Report only the number of lines in this material that include the string "scene".

SOURCE EXCERPT:

□ □ □ □ □

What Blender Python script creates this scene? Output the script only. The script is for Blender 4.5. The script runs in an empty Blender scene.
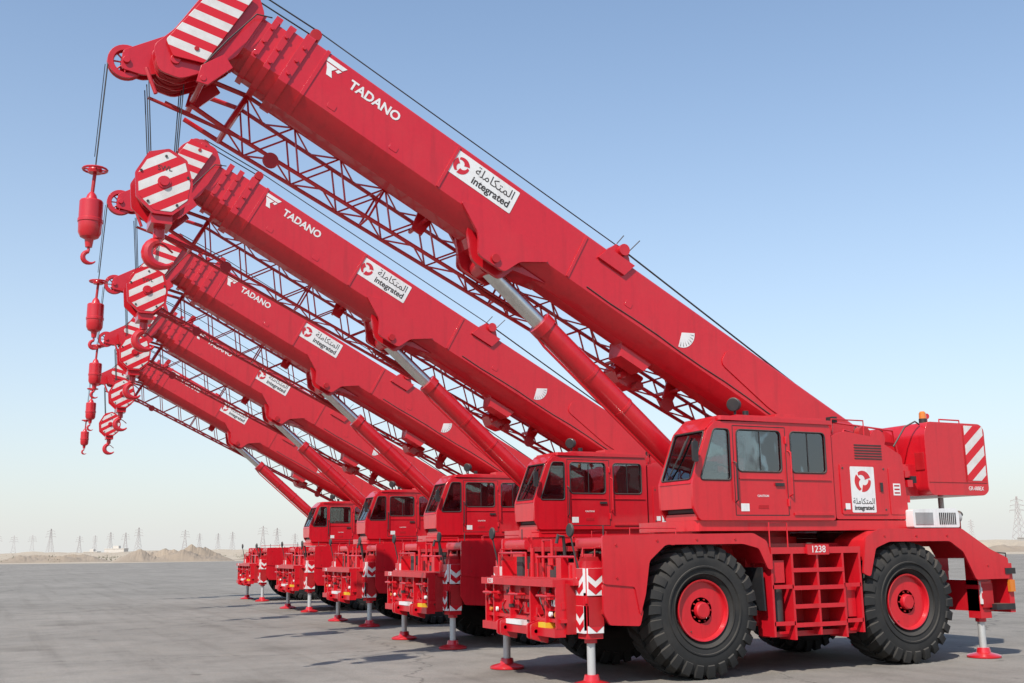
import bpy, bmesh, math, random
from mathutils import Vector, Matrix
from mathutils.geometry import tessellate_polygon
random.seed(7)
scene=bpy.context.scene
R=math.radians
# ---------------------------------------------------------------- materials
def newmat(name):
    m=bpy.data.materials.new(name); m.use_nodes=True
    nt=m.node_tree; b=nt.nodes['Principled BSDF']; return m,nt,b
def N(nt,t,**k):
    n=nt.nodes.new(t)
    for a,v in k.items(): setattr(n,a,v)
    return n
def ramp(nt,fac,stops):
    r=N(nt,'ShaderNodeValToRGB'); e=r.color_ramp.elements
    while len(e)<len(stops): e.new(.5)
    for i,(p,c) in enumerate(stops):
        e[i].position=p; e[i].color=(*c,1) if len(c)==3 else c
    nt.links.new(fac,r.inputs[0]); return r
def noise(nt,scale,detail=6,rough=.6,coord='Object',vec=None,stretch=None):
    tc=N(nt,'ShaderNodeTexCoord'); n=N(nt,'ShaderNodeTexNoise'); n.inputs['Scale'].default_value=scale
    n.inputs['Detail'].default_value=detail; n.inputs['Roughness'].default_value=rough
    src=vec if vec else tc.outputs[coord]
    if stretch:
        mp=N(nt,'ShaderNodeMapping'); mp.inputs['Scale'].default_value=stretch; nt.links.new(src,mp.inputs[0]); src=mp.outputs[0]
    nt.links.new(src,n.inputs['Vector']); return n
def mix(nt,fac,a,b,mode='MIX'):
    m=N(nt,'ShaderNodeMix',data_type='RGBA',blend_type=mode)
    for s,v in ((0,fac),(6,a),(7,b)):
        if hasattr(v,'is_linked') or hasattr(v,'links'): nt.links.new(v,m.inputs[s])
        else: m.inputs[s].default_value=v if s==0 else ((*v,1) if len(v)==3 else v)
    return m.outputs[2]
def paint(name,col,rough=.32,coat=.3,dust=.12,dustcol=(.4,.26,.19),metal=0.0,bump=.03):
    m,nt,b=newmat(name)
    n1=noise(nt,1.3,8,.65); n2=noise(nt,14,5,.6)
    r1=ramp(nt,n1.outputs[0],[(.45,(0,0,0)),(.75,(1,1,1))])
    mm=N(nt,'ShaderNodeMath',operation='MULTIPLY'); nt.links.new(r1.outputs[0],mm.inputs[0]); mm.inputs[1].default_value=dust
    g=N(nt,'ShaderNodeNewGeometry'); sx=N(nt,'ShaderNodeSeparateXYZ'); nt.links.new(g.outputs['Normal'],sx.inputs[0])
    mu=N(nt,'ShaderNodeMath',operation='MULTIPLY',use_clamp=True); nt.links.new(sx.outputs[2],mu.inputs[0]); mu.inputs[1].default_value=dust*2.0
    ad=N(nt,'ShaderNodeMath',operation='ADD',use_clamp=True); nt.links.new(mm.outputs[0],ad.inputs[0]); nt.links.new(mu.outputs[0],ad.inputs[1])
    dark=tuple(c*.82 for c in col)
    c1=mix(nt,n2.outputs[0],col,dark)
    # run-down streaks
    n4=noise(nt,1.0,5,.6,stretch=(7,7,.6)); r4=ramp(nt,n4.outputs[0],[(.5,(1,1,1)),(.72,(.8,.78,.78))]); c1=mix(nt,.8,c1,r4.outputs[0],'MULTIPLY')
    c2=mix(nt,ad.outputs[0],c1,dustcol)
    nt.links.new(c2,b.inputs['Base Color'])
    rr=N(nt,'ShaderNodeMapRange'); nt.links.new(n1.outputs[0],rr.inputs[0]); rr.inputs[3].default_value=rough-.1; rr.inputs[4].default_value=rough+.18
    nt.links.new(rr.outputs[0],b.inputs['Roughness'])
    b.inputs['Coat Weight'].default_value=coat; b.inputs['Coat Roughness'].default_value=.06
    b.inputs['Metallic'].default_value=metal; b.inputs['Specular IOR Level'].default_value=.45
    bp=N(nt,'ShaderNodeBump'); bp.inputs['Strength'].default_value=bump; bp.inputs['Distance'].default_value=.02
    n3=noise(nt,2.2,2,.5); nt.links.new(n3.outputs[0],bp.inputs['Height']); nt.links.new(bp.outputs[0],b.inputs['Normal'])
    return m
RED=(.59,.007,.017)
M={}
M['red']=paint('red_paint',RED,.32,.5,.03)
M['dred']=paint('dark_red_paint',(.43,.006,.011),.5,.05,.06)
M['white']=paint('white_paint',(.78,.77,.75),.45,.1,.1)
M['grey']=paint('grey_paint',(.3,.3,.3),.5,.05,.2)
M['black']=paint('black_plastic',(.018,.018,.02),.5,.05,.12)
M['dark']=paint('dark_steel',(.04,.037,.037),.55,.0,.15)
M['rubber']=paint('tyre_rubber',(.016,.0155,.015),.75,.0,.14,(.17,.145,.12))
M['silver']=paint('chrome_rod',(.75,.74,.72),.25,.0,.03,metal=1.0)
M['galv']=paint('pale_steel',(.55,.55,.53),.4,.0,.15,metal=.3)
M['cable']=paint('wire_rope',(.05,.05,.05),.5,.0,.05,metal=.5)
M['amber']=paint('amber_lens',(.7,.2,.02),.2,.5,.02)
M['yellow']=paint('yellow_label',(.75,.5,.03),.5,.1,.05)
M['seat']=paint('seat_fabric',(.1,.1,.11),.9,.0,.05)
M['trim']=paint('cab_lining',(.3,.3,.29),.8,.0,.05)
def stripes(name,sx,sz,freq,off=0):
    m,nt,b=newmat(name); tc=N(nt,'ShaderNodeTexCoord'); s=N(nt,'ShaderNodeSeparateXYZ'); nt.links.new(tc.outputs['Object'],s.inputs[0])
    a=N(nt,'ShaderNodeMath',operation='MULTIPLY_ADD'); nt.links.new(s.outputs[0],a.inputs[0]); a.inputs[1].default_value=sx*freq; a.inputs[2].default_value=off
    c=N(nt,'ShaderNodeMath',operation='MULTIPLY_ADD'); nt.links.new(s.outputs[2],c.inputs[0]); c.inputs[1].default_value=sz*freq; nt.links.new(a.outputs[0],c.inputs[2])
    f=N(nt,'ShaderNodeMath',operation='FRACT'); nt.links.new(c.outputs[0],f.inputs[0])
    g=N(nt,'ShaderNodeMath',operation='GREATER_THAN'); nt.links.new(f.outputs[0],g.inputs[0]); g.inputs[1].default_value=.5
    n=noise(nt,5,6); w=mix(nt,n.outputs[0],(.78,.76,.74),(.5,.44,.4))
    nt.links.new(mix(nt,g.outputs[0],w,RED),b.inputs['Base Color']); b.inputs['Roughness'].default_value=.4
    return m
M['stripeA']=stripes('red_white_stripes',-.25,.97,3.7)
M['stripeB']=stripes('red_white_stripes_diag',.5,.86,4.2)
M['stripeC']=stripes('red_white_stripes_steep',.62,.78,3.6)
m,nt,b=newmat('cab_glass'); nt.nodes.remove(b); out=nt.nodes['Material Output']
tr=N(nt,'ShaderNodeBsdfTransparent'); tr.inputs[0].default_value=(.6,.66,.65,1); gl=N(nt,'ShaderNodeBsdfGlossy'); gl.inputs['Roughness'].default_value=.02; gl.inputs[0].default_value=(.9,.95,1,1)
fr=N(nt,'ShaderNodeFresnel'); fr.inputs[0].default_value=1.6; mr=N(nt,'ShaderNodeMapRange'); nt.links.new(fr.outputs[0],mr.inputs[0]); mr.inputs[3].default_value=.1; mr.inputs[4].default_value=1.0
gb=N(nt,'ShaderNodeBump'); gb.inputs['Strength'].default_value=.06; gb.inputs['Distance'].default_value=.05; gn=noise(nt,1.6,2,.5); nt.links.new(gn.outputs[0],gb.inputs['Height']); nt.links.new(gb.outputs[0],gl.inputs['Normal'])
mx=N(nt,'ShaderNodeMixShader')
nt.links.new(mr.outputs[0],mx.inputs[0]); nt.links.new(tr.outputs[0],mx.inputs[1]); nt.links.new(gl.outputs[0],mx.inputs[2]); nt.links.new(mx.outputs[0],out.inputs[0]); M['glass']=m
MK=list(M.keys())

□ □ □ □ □

WRITTEN RESPONSE:
2